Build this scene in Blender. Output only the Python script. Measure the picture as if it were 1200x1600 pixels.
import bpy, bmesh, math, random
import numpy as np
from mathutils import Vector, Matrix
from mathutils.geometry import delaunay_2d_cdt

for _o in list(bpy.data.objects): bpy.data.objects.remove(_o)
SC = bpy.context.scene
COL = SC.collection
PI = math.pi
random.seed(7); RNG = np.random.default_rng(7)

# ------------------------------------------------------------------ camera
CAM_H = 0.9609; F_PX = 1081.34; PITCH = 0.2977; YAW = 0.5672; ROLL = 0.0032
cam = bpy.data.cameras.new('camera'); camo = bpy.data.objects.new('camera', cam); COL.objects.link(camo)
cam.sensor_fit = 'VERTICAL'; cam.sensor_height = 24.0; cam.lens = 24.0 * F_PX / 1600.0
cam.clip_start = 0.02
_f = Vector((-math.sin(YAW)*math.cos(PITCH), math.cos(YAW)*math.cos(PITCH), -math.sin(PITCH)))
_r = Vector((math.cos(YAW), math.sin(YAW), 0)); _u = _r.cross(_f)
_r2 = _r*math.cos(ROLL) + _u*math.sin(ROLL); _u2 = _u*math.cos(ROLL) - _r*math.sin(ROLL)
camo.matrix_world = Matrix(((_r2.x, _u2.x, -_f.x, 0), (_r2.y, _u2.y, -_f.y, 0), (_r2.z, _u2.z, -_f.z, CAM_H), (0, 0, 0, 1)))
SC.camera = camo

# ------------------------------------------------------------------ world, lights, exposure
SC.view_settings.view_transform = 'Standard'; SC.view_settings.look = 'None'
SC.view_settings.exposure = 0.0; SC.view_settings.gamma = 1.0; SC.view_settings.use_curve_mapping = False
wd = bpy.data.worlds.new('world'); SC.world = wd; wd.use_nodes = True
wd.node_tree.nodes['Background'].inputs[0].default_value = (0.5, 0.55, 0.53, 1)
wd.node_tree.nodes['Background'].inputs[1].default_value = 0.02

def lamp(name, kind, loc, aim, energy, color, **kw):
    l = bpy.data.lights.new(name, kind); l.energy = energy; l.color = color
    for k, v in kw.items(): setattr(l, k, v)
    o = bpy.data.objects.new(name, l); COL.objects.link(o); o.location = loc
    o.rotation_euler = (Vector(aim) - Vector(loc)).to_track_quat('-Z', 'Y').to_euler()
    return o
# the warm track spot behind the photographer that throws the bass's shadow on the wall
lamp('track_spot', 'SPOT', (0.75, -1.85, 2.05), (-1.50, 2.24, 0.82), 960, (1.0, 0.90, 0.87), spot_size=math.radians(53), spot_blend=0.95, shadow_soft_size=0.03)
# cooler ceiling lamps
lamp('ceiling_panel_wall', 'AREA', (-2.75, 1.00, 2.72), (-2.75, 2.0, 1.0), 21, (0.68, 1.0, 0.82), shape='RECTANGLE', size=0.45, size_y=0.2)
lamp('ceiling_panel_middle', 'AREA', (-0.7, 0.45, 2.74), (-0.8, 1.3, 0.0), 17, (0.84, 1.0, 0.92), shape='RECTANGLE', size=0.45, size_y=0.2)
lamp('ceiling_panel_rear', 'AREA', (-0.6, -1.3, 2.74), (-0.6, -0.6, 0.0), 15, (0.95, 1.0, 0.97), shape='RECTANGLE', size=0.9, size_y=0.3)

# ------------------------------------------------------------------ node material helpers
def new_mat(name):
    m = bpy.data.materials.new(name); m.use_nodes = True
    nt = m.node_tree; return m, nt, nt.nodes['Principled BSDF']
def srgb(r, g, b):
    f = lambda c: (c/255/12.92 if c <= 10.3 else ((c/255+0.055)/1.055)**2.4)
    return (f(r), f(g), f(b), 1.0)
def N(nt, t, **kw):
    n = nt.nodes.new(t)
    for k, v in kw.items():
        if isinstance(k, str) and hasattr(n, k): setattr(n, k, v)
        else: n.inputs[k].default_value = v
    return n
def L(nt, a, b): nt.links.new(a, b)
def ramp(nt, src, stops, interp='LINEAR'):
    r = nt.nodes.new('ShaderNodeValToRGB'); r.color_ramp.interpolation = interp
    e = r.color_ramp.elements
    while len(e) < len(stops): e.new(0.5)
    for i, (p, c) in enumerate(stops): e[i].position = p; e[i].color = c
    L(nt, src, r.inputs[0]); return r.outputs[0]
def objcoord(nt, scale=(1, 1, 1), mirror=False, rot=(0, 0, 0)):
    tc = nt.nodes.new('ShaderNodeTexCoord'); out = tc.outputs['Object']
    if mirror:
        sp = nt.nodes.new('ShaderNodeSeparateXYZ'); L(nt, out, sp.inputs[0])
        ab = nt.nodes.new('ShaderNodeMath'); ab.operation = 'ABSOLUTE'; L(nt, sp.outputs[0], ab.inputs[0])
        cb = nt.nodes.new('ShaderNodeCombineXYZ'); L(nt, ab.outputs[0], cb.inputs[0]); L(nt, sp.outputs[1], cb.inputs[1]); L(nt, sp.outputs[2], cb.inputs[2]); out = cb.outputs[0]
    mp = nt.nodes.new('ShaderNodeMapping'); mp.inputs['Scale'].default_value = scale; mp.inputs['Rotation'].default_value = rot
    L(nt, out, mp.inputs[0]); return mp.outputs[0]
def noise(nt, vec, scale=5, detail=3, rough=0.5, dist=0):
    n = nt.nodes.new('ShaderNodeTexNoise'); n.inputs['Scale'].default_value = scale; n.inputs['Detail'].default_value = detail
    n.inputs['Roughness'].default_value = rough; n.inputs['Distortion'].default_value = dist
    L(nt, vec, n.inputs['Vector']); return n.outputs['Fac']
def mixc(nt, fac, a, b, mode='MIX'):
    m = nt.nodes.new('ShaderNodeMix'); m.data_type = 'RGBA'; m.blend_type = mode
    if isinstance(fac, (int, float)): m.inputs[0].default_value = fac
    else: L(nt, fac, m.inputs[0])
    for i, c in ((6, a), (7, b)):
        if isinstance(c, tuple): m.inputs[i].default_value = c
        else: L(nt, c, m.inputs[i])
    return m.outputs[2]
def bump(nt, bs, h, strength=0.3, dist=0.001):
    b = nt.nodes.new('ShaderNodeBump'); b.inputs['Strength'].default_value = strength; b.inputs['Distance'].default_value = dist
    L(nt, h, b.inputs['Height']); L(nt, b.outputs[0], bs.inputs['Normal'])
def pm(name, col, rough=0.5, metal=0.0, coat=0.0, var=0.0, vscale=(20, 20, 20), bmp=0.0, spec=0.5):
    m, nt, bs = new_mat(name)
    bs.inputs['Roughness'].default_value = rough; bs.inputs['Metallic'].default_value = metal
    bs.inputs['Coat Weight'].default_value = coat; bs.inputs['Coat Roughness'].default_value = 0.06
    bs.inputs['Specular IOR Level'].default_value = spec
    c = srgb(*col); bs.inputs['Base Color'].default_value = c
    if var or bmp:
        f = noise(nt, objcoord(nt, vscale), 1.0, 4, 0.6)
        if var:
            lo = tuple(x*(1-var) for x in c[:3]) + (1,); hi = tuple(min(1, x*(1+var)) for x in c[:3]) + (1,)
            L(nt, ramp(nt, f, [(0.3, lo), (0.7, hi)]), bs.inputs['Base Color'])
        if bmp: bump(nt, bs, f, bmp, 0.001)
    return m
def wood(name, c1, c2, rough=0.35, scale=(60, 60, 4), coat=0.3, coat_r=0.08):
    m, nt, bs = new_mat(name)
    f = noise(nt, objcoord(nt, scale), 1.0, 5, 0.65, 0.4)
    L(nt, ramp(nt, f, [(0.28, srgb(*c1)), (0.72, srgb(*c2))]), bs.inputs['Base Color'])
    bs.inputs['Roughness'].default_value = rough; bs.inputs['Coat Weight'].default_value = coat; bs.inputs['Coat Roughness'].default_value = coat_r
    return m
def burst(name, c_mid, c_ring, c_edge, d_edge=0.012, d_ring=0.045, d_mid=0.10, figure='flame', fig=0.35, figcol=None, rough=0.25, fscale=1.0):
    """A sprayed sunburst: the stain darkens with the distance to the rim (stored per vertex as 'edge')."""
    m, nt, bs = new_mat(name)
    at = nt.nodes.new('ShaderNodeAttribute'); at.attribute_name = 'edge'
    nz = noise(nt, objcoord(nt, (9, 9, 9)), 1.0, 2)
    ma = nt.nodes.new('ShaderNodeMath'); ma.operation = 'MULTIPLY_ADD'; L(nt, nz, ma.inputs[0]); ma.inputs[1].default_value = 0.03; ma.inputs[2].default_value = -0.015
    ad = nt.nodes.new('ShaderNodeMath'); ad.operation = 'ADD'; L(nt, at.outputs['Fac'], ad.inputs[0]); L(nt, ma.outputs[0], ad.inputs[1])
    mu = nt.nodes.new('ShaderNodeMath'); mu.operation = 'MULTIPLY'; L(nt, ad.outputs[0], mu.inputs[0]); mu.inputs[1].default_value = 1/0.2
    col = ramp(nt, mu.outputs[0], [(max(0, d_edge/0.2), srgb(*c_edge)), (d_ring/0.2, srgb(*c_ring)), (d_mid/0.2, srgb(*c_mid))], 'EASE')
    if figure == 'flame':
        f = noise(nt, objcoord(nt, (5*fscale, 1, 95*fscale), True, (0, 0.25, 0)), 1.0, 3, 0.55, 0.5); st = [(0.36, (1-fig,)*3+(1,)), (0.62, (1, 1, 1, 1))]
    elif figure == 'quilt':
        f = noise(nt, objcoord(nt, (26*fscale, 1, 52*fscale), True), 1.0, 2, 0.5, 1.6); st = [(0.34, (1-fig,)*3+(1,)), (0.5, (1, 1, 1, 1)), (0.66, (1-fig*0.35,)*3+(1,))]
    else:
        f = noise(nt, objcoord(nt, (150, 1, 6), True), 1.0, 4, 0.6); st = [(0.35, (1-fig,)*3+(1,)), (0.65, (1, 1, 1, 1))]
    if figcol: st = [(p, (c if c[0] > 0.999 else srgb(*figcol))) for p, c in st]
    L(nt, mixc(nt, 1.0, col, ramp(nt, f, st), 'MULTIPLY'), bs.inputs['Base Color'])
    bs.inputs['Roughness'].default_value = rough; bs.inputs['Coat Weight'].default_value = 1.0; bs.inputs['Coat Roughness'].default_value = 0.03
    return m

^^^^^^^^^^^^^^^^

▸ **WHAT YOU SHOULD DO**
Set down, exactly as written, each line of the data from its opening line through the one containing "wd.node_tree.nodes['Background'].inputs[1].default_value = 0.02". Output nothing more.

▸ **EXERCISE RESULT**
Build this scene in Blender. Output only the Python script. Measure the picture as if it were 1200x1600 pixels.
import bpy, bmesh, math, random
import numpy as np
from mathutils import Vector, Matrix
from mathutils.geometry import delaunay_2d_cdt

for _o in list(bpy.data.objects): bpy.data.objects.remove(_o)
SC = bpy.context.scene
COL = SC.collection
PI = math.pi
random.seed(7); RNG = np.random.default_rng(7)

# ------------------------------------------------------------------ camera
CAM_H = 0.9609; F_PX = 1081.34; PITCH = 0.2977; YAW = 0.5672; ROLL = 0.0032
cam = bpy.data.cameras.new('camera'); camo = bpy.data.objects.new('camera', cam); COL.objects.link(camo)
cam.sensor_fit = 'VERTICAL'; cam.sensor_height = 24.0; cam.lens = 24.0 * F_PX / 1600.0
cam.clip_start = 0.02
_f = Vector((-math.sin(YAW)*math.cos(PITCH), math.cos(YAW)*math.cos(PITCH), -math.sin(PITCH)))
_r = Vector((math.cos(YAW), math.sin(YAW), 0)); _u = _r.cross(_f)
_r2 = _r*math.cos(ROLL) + _u*math.sin(ROLL); _u2 = _u*math.cos(ROLL) - _r*math.sin(ROLL)
camo.matrix_world = Matrix(((_r2.x, _u2.x, -_f.x, 0), (_r2.y, _u2.y, -_f.y, 0), (_r2.z, _u2.z, -_f.z, CAM_H), (0, 0, 0, 1)))
SC.camera = camo

# ------------------------------------------------------------------ world, lights, exposure
SC.view_settings.view_transform = 'Standard'; SC.view_settings.look = 'None'
SC.view_settings.exposure = 0.0; SC.view_settings.gamma = 1.0; SC.view_settings.use_curve_mapping = False
wd = bpy.data.worlds.new('world'); SC.world = wd; wd.use_nodes = True
wd.node_tree.nodes['Background'].inputs[0].default_value = (0.5, 0.55, 0.53, 1)
wd.node_tree.nodes['Background'].inputs[1].default_value = 0.02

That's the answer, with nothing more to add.